Now, with the use of chemical weapons, probably by the Syrian government (and possibly by both sides), the US has again ratcheted up the stakes. Bypassing the UN once again, the US is declaring its intention to intervene directly by bombing Syria, ostensibly to deter the future use of chemical weapons.

America’s motivations are not entirely clear. Perhaps there is no underlying foreign-policy logic, but only carelessness. If there is a kind of logic, however weak, it seems to revolve around Iran and Israel, rather than Syria per se. There are many dictatorships in the world that the US does not try to overthrow. On the contrary, many of them are ostensibly America’s close allies. So why does the US continue to back a deadly rebellion in a civil war that is continuing to escalate dangerously, now to the point of chemical-weapons attacks?

To put it simply, President Barack Obama’s administration has inherited the neoconservative philosophy of regime change in the Middle East. The overriding idea is that the US and its close allies get to choose who governs in the region. Assad must go not because he is authoritarian, but because he is allied with Iran, which, from the perspective of the US, Israel, Turkey, and several Gulf countries, makes him a regional threat.

In fact, the US has probably been lured into serving these countries’ own narrower interests, whether it be Israel’s unconvincing vision of its own security or the Sunni countries’ opposition to Shia Iran. But, in the long term, US foreign policy divorced from international law cannot produce anything other than more war.

The US should reverse course. A direct US attack on Syria without UN backing is far more likely to inflame the region than it is to resolve the crisis there – a point well appreciated in the United Kingdom, where Parliament bucked the government by rejecting British participation in a military strike.

Instead, the US should provide evidence of the chemical attacks to the UN; call on the Security Council to condemn the perpetrators; and refer such violations to the International Criminal Court. Moreover, the Obama administration should try to work with Russia and China to enforce the Chemical Weapons Convention.

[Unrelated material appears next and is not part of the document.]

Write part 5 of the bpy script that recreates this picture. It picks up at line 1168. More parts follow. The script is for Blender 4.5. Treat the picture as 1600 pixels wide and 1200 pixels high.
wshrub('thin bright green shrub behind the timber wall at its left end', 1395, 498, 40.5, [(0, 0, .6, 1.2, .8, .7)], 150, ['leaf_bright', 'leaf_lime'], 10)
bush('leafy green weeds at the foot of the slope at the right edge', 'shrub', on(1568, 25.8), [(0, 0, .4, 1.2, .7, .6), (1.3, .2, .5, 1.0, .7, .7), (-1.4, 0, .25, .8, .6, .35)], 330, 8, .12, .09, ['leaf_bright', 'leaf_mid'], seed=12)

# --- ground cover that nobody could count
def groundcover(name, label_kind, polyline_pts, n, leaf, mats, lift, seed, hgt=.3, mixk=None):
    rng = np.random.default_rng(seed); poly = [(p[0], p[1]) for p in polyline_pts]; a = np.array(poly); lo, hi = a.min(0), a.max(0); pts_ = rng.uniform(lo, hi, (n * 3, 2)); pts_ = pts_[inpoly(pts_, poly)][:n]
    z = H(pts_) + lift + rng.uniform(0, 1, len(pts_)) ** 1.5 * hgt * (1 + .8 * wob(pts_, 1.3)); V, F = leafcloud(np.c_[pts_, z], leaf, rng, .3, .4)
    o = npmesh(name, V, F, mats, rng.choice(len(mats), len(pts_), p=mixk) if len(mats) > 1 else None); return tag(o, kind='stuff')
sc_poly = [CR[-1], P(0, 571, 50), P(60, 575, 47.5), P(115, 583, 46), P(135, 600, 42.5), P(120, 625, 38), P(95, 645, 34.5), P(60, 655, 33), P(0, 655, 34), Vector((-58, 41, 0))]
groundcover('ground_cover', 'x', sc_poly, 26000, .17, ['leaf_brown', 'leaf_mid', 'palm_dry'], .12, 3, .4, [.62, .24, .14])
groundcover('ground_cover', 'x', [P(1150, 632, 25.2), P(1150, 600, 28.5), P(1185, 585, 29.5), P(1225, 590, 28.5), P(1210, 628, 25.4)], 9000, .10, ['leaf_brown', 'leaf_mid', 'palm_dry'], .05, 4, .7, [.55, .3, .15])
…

If the US fails in this, while acting diplomatically and transparently (without a unilateral attack), Russia and China would find themselves globally isolated on this important issue.

More broadly, the US should stop using countries like Syria as proxies against Iran. Withdrawal of US financial and logistical support for the rebellion, and calling on others to do the same, would not address Syria’s authoritarianism or resolve America’s issues with Iran, but it would stop or greatly reduce the large-scale killing and destruction in Syria itself.

It would also enable the UN peace process to resume, this time with the US and Russia working together to restrain violence, keep Al Qaeda at bay (a shared interest), and find a longer-term pragmatic solution to Syria’s deep domestic divisions. And the search for a US modus vivendi with Iran – where a new president suggests a change of course on foreign policy – could be revived.

It is time for the US to help stop the killing in Syria. That means abandoning the fantasy that it can or should determine who rules in the Middle East.